Cyclic Response of Precast, Hollow Bridge Columns with Postpour Section and Socket Connection

Accelerated bridge construction (ABC) has been used extensively to achieve rapid construction, to reduce traffic congestion and environmental impacts, and to ensure reliable quality control. Precast columns are typically precast with a solid section and then inserted into a socket foundation that is deeper than the maximum dimensions of the column section. To reduce the weight of the precast column and foundation for easy transportation and assembly, an alternative solution was proposed that uses a hollow section column with high-strength concrete and a foundation with a shallow socket. After the column was erected, postpour concrete (PPC) was then poured into the hollow column to a certain depth to strengthen the shear capacity in the plastic hinge region. Two precast columns with different depths of the PPC were investigated experimentally by cyclic loading test and were compared with a cast-in-place (CIP) reference column.
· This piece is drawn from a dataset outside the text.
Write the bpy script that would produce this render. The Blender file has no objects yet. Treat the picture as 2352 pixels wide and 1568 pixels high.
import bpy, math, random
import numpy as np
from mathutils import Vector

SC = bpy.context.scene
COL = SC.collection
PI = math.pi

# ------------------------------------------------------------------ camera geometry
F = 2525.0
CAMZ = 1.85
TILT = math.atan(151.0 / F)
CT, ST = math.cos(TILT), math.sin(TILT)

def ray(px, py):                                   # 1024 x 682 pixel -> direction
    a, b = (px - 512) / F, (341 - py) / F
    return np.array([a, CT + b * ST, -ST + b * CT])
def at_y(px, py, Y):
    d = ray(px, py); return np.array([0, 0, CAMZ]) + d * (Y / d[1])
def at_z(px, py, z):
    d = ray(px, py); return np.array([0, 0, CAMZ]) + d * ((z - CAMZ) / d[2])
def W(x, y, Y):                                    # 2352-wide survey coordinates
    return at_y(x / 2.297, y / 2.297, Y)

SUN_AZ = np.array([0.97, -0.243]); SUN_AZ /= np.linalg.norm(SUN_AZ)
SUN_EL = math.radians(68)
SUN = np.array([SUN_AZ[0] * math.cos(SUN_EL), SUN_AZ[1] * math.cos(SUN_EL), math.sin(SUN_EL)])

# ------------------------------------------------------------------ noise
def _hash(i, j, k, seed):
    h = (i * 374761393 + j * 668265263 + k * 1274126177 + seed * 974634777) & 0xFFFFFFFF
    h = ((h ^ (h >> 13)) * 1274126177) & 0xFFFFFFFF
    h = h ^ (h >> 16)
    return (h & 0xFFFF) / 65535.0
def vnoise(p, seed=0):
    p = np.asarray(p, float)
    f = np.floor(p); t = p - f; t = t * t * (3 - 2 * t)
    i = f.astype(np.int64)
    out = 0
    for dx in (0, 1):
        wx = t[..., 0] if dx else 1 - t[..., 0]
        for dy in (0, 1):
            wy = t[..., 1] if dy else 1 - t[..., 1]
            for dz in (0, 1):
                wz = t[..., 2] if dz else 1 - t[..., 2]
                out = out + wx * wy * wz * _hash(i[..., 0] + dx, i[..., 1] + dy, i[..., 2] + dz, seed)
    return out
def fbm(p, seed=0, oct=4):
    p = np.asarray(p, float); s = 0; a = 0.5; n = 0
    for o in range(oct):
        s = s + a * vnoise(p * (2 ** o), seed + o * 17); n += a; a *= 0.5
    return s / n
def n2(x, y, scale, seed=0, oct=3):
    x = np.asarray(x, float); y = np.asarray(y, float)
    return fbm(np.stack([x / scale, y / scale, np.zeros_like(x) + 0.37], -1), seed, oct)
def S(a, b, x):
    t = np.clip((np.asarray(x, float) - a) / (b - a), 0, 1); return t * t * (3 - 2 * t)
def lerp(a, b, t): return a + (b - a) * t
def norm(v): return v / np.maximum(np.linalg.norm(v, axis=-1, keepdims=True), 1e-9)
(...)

The cyclic loading test results showed that the precast, hollow, high-strength concrete column with socket connection exhibited emulative seismic performance of the CIP reference. A deeper PPC section shows to improve the energy-dissipating capacity of the precast column. The effect of the PPC depth on the precast column and footing was investigated both experimentally and numerically.

Automated summary

Accelerated bridge construction (ABC) is widely used to achieve rapid construction, reduce traffic congestion and environmental impacts, and ensure reliable quality control. This study proposes an alternative solution using hollow section columns and shallow socket foundations to reduce the weight of precast columns and foundations. Experimental results show that utilizing postpour concrete can enhance the shear capacity of precast columns, and deeper postpour concrete sections can improve the energy dissipating capacity of precast columns.